İğne ucu yahut iğne deliği kadar küçük olan sidik serpintileri bir bedene yahut bir yere veya elbiseye sıçrarsa o yerler pis sayılmaz. Fakat böylece suya sıçrayan olursa, bu bağışlanmaz; durgun ve az olan suyu pisletir. Çünkü bu gibi sıçrantılardan suyu korumak kolaydır.
Akar veya durgun bir halde olan suya pisliğin düşmesinden dolayı sıçrayan damlalar temizdir. Ancak damlalarda pislik izi olursa, o zaman pis sayılırlar.
Helâdan, ahırdan ve hamamdan çıkan buharların oluşturduğu su damlaları temiz sayılır. Fakat pis sayılan bir şeyden sıkılarak çıkarılan sıvılar temiz değildir.
Caddelerin gerek sert ve gerek yumuşak olan çamurları, pislikten ari olmasa da temiz sayılır. Elbiseye sıçrayan böyle çamurun tümünün pis olduğu belli değilse, bu elbise ile namaz kılmak sahihdir.
Bir cenazenin üzerinde pislik yoksa, onun yıkanması halinde meydana gelen yıkantı temizdir, namaza engel olmaz. Fakat ölü üzerinde pislik varsa, o halde yıkantısı da pistir; ancak yıkama işi ile uğraşılırken sıçrantılardan korunmak güç olduğu için bunlar bağışlanmıştır.
Necaset yıkantısı da pistir. Temizlenmesi üç kez yıkamakla olan şeylerin dördüncü kez yıkantısı temiz olur.
Pis yerler üzerinden esip gelen bir rüzgârın dokunduğu elbise ve kumaşlar pis olmaz. Ancak elbise veya kumaşlarda pislik eseri görülürse o zaman pislenmiş sayılırlar.
Ancak sıkılmak suretiyle damlayabilecek kadar ıslak olan bir bohçaya temiz elbiseler sarılır da, bu elbiselerde pislik eseri görülmezse, elbiseler temiz sayılır.
Yine kurumuş halde bulunan pis bir yer üzerine serilen çamaşırda pislik eseri bulunmazsa, o çamaşırın ıslaklığı pis yer üzerinde görülse bile pislenmiş olmaz.
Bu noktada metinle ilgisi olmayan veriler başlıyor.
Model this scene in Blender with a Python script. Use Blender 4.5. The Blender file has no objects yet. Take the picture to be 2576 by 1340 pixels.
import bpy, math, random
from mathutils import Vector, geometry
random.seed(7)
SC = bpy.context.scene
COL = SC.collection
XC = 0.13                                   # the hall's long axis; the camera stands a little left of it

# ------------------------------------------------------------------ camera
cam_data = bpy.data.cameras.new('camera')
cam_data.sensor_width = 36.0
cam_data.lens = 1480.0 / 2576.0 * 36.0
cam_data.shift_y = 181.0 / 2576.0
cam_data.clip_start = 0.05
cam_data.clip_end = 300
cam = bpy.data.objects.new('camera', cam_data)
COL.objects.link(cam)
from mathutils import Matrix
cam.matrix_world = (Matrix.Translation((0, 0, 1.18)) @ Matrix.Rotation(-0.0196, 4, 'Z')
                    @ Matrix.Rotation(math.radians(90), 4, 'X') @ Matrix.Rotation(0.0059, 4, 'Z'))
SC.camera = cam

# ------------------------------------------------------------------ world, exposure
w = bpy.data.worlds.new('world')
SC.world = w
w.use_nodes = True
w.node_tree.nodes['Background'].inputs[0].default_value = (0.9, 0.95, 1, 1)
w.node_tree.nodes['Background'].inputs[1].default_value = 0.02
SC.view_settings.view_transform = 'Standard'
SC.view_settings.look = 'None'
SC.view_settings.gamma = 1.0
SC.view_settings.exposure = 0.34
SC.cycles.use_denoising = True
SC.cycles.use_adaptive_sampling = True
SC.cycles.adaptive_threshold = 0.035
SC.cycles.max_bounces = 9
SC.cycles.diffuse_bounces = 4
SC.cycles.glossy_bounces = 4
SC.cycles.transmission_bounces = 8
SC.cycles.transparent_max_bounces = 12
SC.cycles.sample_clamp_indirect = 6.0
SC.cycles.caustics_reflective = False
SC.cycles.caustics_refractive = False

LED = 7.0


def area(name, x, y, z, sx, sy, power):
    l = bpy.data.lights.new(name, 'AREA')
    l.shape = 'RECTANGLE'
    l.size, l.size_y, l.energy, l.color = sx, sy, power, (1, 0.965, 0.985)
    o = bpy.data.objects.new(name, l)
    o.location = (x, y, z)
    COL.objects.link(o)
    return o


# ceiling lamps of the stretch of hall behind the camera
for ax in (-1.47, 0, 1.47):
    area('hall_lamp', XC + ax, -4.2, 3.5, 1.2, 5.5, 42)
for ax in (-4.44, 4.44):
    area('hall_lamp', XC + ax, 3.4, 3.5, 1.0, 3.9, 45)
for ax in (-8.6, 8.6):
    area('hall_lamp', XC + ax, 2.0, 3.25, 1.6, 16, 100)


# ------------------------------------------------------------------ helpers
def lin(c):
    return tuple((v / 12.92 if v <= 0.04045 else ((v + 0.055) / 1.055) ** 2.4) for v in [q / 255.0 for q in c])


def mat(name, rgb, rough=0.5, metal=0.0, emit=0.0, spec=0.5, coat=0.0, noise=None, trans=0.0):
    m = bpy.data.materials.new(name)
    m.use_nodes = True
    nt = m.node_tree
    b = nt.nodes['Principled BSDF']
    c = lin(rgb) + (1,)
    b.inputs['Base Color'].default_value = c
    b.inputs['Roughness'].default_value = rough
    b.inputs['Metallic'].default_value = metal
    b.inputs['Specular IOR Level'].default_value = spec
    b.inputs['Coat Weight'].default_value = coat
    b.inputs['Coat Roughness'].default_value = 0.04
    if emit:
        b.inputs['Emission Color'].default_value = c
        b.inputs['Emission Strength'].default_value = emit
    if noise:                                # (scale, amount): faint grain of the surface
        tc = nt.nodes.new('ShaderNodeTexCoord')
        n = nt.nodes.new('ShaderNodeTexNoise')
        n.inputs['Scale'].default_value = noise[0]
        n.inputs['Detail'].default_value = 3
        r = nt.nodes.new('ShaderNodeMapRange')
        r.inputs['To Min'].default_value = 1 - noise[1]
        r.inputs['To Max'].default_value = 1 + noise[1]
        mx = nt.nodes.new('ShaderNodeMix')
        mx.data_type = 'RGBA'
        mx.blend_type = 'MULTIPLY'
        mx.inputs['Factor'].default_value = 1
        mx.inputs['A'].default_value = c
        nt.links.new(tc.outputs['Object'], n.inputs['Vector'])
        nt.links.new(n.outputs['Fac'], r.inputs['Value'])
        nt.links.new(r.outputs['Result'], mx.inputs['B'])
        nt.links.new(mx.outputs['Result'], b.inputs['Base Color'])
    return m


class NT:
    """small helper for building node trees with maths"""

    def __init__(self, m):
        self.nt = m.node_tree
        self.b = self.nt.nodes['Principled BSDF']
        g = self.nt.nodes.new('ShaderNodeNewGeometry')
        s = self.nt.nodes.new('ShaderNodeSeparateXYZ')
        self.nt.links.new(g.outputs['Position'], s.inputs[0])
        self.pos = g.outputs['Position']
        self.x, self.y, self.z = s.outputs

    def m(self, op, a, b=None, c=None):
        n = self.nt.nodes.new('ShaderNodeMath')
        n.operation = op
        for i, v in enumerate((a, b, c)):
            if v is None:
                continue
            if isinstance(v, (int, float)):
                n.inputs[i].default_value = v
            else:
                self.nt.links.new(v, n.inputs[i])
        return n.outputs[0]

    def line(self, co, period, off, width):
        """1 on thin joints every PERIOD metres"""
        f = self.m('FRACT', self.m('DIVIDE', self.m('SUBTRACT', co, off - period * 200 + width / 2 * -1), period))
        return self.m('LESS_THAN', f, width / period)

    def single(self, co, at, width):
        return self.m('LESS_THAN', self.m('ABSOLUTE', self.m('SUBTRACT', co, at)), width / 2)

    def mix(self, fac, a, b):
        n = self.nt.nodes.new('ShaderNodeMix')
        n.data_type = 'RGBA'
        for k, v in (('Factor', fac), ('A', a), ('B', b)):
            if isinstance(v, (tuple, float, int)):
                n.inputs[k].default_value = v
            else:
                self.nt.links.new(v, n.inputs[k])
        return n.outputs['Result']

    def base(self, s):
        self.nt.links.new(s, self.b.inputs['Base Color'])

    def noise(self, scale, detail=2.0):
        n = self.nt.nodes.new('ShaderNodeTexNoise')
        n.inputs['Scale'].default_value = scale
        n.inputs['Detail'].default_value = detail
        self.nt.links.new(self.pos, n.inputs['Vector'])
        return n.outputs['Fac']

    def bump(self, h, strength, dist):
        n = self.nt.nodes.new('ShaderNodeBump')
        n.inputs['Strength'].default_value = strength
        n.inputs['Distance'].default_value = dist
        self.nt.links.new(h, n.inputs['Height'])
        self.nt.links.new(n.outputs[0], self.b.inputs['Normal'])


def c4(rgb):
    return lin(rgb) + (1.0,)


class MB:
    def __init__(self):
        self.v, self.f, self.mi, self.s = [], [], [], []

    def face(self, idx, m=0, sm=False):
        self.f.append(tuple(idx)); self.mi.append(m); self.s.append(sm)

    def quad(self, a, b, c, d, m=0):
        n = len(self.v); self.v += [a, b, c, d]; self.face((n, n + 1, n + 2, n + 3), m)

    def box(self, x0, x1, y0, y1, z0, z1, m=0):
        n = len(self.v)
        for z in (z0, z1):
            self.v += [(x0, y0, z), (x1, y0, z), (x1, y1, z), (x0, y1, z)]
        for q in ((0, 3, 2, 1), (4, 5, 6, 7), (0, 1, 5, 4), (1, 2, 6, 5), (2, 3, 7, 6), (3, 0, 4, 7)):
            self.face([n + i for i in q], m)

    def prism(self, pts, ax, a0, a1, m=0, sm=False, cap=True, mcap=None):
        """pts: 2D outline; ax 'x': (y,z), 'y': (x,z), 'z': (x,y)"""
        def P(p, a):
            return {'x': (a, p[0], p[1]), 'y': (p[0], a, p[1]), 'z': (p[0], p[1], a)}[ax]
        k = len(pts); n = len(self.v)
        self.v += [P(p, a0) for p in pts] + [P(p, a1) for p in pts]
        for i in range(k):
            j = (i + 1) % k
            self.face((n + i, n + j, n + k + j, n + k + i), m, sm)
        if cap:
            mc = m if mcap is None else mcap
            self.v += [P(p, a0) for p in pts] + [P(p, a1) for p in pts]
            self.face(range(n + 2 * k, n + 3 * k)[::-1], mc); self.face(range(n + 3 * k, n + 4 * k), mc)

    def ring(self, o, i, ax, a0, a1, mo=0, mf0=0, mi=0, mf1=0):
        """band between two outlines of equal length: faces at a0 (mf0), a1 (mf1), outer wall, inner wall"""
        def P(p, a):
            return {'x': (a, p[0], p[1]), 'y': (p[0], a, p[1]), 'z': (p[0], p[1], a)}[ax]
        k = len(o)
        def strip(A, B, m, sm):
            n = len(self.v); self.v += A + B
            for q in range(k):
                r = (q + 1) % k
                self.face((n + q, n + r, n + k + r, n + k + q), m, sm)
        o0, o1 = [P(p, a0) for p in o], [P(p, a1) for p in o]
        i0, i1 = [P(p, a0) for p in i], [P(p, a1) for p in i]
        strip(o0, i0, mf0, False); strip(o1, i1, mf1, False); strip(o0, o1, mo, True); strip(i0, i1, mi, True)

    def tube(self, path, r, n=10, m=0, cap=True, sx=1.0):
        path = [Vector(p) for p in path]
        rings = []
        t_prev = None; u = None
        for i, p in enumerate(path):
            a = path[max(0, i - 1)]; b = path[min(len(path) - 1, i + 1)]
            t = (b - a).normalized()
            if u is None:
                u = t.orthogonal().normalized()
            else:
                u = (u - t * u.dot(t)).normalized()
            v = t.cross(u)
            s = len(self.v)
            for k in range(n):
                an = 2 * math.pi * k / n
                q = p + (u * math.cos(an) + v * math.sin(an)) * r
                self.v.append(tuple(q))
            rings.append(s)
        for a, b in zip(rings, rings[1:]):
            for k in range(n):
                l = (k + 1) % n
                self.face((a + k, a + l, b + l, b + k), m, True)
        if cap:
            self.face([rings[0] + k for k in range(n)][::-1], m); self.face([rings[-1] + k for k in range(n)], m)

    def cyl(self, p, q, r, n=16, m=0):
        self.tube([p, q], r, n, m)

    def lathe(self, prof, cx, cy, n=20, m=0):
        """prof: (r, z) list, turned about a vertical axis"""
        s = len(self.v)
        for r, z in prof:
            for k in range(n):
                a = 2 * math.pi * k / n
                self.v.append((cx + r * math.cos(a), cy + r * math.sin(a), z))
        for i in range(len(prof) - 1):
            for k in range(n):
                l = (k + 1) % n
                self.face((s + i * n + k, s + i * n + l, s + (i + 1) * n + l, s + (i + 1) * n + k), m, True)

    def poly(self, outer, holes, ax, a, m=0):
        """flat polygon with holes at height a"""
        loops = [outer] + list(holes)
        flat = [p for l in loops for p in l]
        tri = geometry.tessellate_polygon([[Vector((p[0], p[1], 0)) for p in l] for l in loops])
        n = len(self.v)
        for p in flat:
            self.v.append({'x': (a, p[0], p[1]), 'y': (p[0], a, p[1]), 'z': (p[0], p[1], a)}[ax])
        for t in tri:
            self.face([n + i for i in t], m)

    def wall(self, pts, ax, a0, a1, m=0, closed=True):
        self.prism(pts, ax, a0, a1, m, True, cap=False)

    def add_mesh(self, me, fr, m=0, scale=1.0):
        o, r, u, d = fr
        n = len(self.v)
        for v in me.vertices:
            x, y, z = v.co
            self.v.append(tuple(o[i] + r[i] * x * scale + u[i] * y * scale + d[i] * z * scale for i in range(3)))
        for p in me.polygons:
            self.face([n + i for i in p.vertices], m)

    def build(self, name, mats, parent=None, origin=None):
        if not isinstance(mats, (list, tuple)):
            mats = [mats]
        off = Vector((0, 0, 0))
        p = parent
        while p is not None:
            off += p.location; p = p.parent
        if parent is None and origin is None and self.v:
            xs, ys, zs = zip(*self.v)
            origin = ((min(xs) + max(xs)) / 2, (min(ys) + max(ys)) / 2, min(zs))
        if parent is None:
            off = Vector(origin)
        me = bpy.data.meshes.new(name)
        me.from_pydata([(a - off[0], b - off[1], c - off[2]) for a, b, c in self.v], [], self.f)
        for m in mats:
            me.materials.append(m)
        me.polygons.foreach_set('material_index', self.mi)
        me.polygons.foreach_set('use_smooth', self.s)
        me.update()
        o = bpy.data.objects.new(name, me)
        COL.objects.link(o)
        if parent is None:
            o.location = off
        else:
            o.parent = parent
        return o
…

Bir kimse pis bir yatak veya pis bir yer üzerine yatıp uyumuş olsa, adam pislenmiş sayılmaz. Ancak terinden veya ayağındaki bir yaşlıktan dolayı pisliğin eseri elbisesinde veya bedeninde görülürse, bu pisliklerin yıkanması gerekir.
Keçi ve koyun benzeri hayvanların memesine yapışmış olan pisliklerin sağılan süt içine düşmesiyle süt pis olur. Fakat süt sağılırken sütün içine kuru olarak düşen bir iki parça pislik henüz dağılmadan hemen çıkarılıp atılırsa ve sütte de bir iz bırakmazsa, o süt temizdir. Bu miktar bağışlanmıştır; çünkü bundan korunmak güçtür.